Whether illegal immigration will be decisive in the presidential race this summer and fall is unclear. The issue has been among the top three concerns for voters in Republican presidential nomination contests, along with Iraq and the economy, according to exit polls. The Iraq war and the economy are also dominant among Democratic voters, but healthcare has emerged as the third key concern.
Indeed, Republican candidates are likely to focus on McCain’s military service and record on the Iraq war, two things that have kept him in good stead among conservatives. Some are blunt, however, about their opposition to his immigration stance.
“I fully support Sen. McCain; he is an American hero,” said Jim Ogonowski, the Massachusetts GOP Senate candidate who nearly won a special 2007 House race by stressing illegal immigration. “That’s just one particular issue where I will stand up and tell him what I believe.”
Ogonowski, who lost to Rep. Niki Tsongas (D) in a blue-collar district, is facing an even tougher fight this year in challenging Sen. John Kerry (D-Mass.).

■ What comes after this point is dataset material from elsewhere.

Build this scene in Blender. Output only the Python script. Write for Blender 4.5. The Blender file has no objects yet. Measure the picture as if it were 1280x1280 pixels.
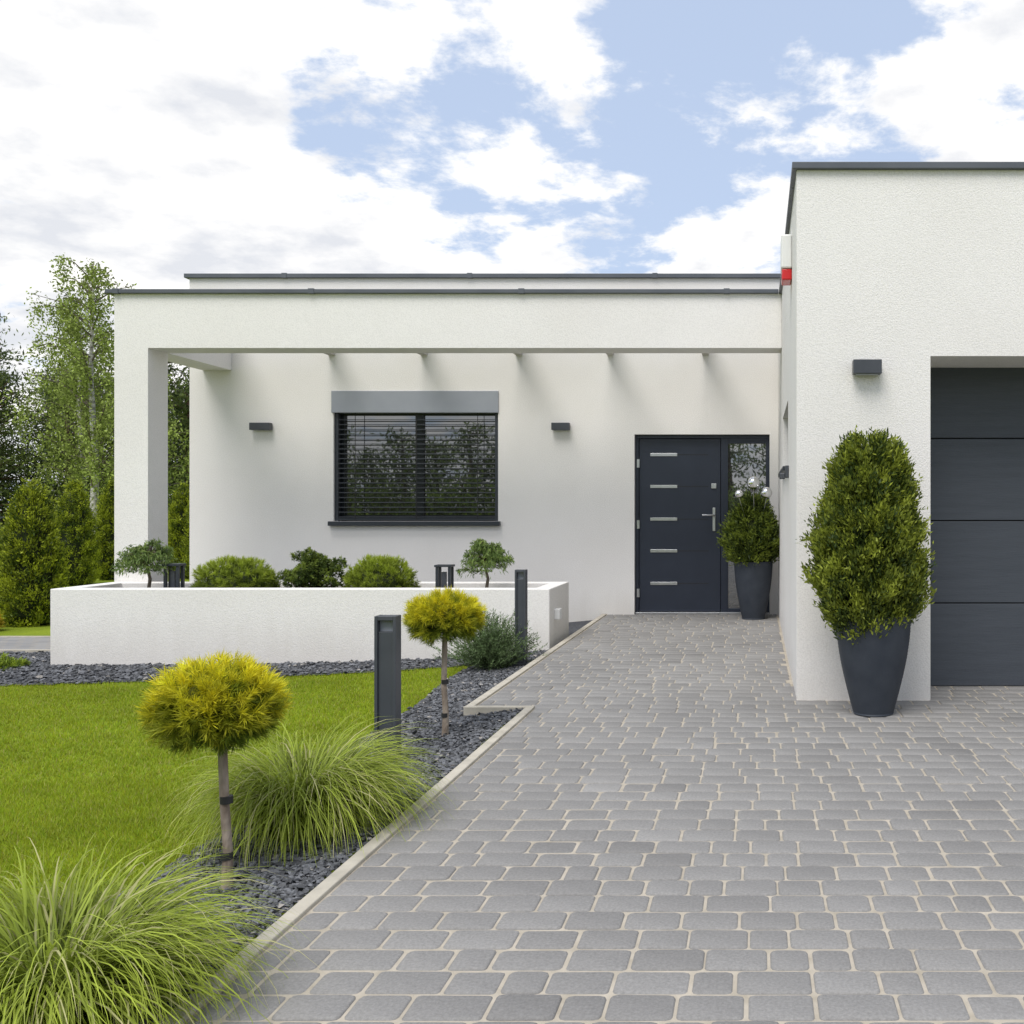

Despite the long GOP odds of that race, Ogonowski and others will at least keep the immigration debate alive by running for Congress, according to Tancredo. In an interview with The Hill, Tancredo decried the fact that McCain, Sen. Hillary Rodham Clinton (D-N.Y.) and Sen. Barack Obama (D-Ill.) have each supported a pathway to citizenship for illegal immigrants.
Tancredo, who is not running for reelection, said that Republicans in the House, such as Reps. Brian Bilbray (Calif.) and Steve King (Iowa), and perhaps Barletta will need to serve as a counterweight to the next president.
“We’ll have to look at the Congress as the next line of defense,” Tancredo said.
The last line of defense is state government, said Tancredo, who wouldn’t rule out a future run for governor in Colorado.
McCain’s nomination won’t deter the staunchest illegal immigration opponents, said Roy Beck, president of NumbersUSA, an advocacy group opposing amnesty. He said that the hard line taken by House Republicans on illegal immigration has forced some Democrats and McCain to shift their positions. Beck pointed out that freshman Democratic Rep. Heath Shuler (N.C.) has backed a bill requiring companies to verify that their workers are here legally. Beck also notes that McCain now tells voters that the government needs to secure the borders before deciding what to do with the approximately 12 million immigrants in the country illegally.
“What you’re going to see is him sidestepping, see him dodging [the illegal immigration issue],” Beck said. “That won’t be a case of Republican congressional candidates seeming to be at odds with the presidential candidate.”
Just weeks after announcing his candidacy in February, Barletta has already taken the issue of immigration to Kanjorski in a way McCain can’t.
Barletta has tied many problems in his district — crime, increased local taxes and a lack of jobs — to illegal immigration, prompting Kanjorski to downplay the effect of the issue. Kanjorski also noted that Barletta has received an endorsement from former Ku Klux Klan leader David Duke and was quoted in another newspaper saying, “What David Duke was to civil rights, my opponent has done that with immigration.”
Added Kanjorski: “He’s used that issue the same way Duke used the civil rights issue.”
Kanjorski apologized for his remarks last week, giving Barletta the chance to stress the impact he has seen in his city — and deflect any complications stemming from McCain’s stance.
“The problems of illegal immigration are on the streets and in the neighborhoods in the local communities,” he told The Hill. “We’re the ones that bear the burden of the cost.”